Your business is a tool, to help you further your cause and enable your life.

In trying to be more “business-like” we lose our authenticity as individuals.

We start to talk like the tool. We relate to other people as a tool. We become the tool; just like many others out there similarly striving to be a tool. Because there seems to be one generally accepted model of doing business; one that minimises/denies our humanity.

A tool is a commodity. No one goes out of their way to work/engage with a tool. A tool is something you buy for the best price, use, and then store indefinitely in a shed or throw away.

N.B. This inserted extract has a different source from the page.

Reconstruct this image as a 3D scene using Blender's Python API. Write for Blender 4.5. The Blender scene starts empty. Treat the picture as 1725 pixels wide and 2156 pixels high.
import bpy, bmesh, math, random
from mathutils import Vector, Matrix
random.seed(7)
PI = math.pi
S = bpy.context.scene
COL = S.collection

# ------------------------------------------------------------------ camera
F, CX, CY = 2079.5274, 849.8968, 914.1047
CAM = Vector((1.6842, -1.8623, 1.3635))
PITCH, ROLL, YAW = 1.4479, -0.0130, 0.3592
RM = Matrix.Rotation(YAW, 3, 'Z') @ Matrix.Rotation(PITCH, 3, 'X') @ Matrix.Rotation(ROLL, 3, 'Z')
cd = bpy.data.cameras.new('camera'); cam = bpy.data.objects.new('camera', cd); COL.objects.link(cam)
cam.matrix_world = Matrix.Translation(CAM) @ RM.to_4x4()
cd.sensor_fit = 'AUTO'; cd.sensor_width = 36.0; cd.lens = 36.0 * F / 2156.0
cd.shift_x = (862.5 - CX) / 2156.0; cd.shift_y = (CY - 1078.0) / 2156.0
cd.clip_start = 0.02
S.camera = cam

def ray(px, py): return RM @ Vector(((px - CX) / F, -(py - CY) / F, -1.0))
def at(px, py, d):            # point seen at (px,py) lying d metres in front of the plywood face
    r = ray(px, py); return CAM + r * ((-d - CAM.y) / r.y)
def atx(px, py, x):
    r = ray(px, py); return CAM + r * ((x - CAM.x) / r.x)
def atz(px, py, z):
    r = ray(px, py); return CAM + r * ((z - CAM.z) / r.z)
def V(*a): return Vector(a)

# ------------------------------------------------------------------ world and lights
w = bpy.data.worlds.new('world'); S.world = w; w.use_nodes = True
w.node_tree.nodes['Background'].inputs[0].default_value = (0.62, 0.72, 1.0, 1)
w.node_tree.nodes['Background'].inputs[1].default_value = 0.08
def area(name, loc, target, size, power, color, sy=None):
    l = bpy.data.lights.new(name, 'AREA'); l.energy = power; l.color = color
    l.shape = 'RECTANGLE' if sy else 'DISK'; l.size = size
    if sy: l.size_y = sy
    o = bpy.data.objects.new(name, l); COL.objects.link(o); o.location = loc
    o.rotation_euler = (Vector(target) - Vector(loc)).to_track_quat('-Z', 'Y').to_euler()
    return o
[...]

A tool can also limit us from being able to solve problems in the best possible way. As a fellow design thinker described recently in a email: "As a solicitor, ... I saw my client's problems as complex because they seemed incapable of being compartmented or cleanly categorised as 'legal' problems. There always seemed a better solution to their dilemma that did not involve lawyers, but to tell my clients that would have meant dropping the protective legal framework and language, and engaging with them as something other than a lawyer." Being locked in to a law firm situation limited him to solving problems using a specific set of ways only; so it is no longer about "the best way."

By all means, learn how to use the tool that is your business. Dot your “i”s and cross your “t”s. Learn the principles of good business practice. Abide by the laws. Make it support you.

But don’t become it. You come first. Be you.